Tian-tai Trio

Japanese hanging scroll by Hashimoto Gaho of Han-shan and Shih-te (Kanzan and Fittoku), eccentric Ch’an (Zen) hermit-monks from Tang Dynasty, whose poetry is popular in the west.

Japanese hanging scroll by Hashimoto Gaho of Han-shan and Shih-te (Kanzan and Fittoku), eccentric Ch’an (Zen) hermit-monks from Tang Dynasty, whose poetry is popular in the west.

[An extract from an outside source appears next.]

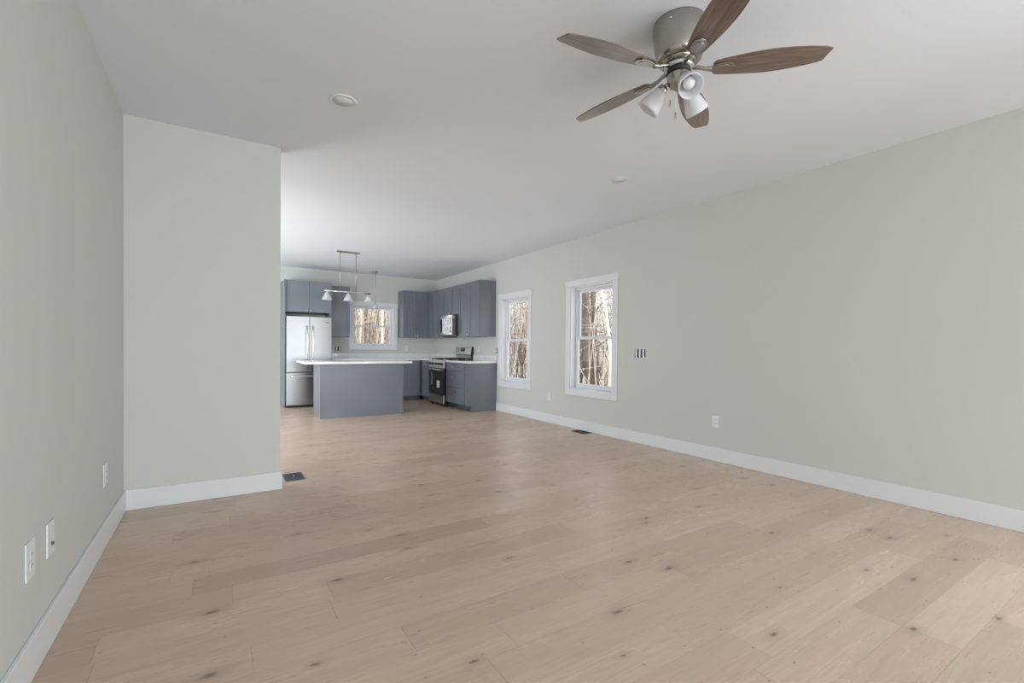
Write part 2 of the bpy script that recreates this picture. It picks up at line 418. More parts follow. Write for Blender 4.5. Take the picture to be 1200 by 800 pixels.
# ------------------------------------------------------------------ cabinets (local: x right as seen from the front, y into the cabinet, z up; front plane y=0)
def shaker(name, parent, x0, x1, z0, z1, rail=.058, knob=None, pull=None):
    b = MB(); t = .021; p = .009
    b.box(x0, x1, -t+p, 0-.0005, z0, z1)
    if z1-z0 < .17: rail = .034
    b.box(x0, x0+rail, -t, -t+p, z0, z1); b.box(x1-rail, x1, -t, -t+p, z0, z1)
    b.box(x0+rail, x1-rail, -t, -t+p, z1-rail, z1); b.box(x0+rail, x1-rail, -t, -t+p, z0, z0+rail)
    o = b.build(name, M['cab'], parent)
    if knob:
        MB().lathe([(.0, -.0), (.006, 0), (.006, .014), (.0145, .018), (.0155, .025), (.010, .030), (0, .031)], 20, (knob[0], -t, knob[1]), Matrix.Rotation(PI/2, 4, 'X')).build('knob', M['knob'], o)
    if pull:
        px, pz, pw = pull
        MB().tube([(px-pw/2, -t, pz), (px-pw/2, -t-.026, pz), (px+pw/2, -t-.026, pz), (px+pw/2, -t, pz)], .005, 10).build('handle', M['knob'], o)
    return o
def cabinet(name, label, loc, rz, w, d, z0, z1, doors, kick=False, group=None, cat='cabinet'):
    """doors: list of (kind,x0,x1,z0,z1,hardware)"""
    root = thing(name, label, cat, loc, rz, group)
    b = MB()
    if kick:
        b.box(0, w, 0, d, z0+.102, z1); b.box(0, .018, .07, d, z0+.001, z0+.102); b.box(w-.018, w, .07, d, z0+.001, z0+.102)
    else: b.box(0, w, 0, d, z0, z1)
    b.build('body', M['cab'], root)
    if kick: MB().box(.0185, w-.0185, .075, d-.001, z0+.001, z0+.1015).build('toe_kick', M['kick'], root)
    for (kd, x0, x1, a0, a1, hw) in doors:
        hk = {'knob': hw[1:]} if hw and hw[0] == 'k' else ({'pull': hw[1:]} if hw else {})
        shaker(kd, root, x0+.0035, x1-.0035, a0+.003, a1-.003, **hk)
    return root
G = .002
UP0, UP1 = 1.372, 2.408
# over-fridge cabinet
cabinet('wall_cabinet', 'wide two-door slate grey cabinet above the refrigerator', (1.078, 9.66, 0), 0, .824, .592, 1.812, 2.412,
        [('door', 0, .412, 1.815, 2.409, ('k', .385, 1.845)), ('door', .412, .824, 1.815, 2.409, ('k', .44, 1.845))])
p = thing('refrigerator_side_panel', 'tall flat cabinet panel standing left of the refrigerator', 'panel', (1.055, 9.6, 0))
MB().box(0, .0205, 0, .653, .0005, 2.412).build('panel_board', M['cab'], p)
cabinet('wall_cabinet', 'tall single-door slate grey wall cabinet right of the refrigerator', (1.904, 9.924, 0), 0, .414, .329, 1.358, 2.398,
        [('door', 0, .414, 1.36, 2.396, ('k', .385, 1.40))])
cabinet('wall_cabinet', 'two-door slate grey wall cabinet right of the kitchen window', (3.455, 9.924, 0), 0, .606, .329, UP0, UP1,
        [('door', 0, .300, UP0, UP1, ('k', .275, UP0+.04)), ('door', .300, .606, UP0, UP1, ('k', .325, UP0+.04))])
# right run uppers, front faces -x : rz=-90deg, local x -> -y, local y -> +x
RX = 4.063
def upR(label, y_hi, y_lo, z0, z1, doors): return cabinet('wall_cabinet', label, (RX, y_hi, 0), -PI/2, y_hi-y_lo-G, XR-RX-.001, z0, z1, doors)
upR('slate grey corner wall cabinet left of the microwave', 9.922, 9.100, UP0, UP1,
    [('door', .215, .52, UP0, UP1, ('k', .50, UP0+.04)), ('door', .52, .82, UP0, UP1, ('k', .545, UP0+.04))])
upR('short slate grey wall cabinet directly above the microwave', 9.098, 8.340, 1.824, UP1,
    [('door', 0, .378, 1.824, UP1, ('k', .35, 1.855)), ('door', .378, .756, 1.824, UP1, ('k', .406, 1.855))])
upR('two-door slate grey wall cabinet at the end nearest the far window', 8.338, 7.478, UP0, UP1,
    [('door', 0, .429, UP0, UP1, ('k', .40, UP0+.04)), ('door', .429, .858, UP0, UP1, ('k', .457, UP0+.04))])

# base cabinets, back run
BZ = .876
def baseB(label, x0, x1, doors): return cabinet('base_cabinet', label, (x0, 9.66, 0), 0, x1-x0-G, .592, 0, BZ, doors, kick=True)
baseB('slate grey base cabinet beside the refrigerator', 1.904, 2.48, [('drawer', 0, .574, .70, .87, ('p', .287, .785, .10)), ('door', 0, .574, .11, .695, ('k', .54, .65))])
baseB('slate grey sink base cabinet under the kitchen window', 2.48, 3.34, [('door', 0, .43, .11, .87, ('k', .40, .82)), ('door', .43, .858, .11, .87, ('k', .46, .82))])
baseB('slate grey corner base cabinet showing past the right end of the island', 3.34, 3.776, [('door', 0, .40, .11, .87, ('k', .04, .82))])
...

Han-shan (“Cold Mountain”), and his sidekicks Shih-te (“Pick Up” or “Foundling”), and Fengkan (“Big Stick” as he was six-foot tall), were known as the “Tian-tai Trio,” wandering Tang Dyansty lunatic hermit-monks, who sometimes lived at the Guoqing Temple of the Tian-tai sect in the Tian-tai mountain range by the East China Sea. They, like Monk Ji-gong, were known for their unconventional (deliberate) behavior as well as their poetry. In fact, they were incarnations of famous Bodhisattva. An ordinary person cannot see through a holy being.  One moment they are madmen and the next they are idiots. Only in the end did people realize one of them was Manjushri Bodhisattva and the other was Samantabhadra Bodhisattva. There was a time in history when all the monastics at mount Tian-tai were at the very least Arhats. Even the cook there was the incarnation of Kuan Yin Bodhisattva and the abbot was the incarnation of Amitabha Buddha. Everyone who went there did not understand what the real situation was.

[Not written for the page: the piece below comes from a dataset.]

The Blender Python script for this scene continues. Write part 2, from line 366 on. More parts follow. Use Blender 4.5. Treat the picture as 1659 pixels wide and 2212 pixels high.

The following poem is by Han-shan:

Children, I implore you
get out of the burning house now.
Three carts await outside
to save you from a homeless life.
Relax in the village square
before the sky, everything’s empty.
No direction is better or worse,
East just as good as West.
Those who know the meaning of this
are free to go where they want.

SOURCE of POEM: Red Pine (Bill Porter), The Collected Songs of Cold Mountain.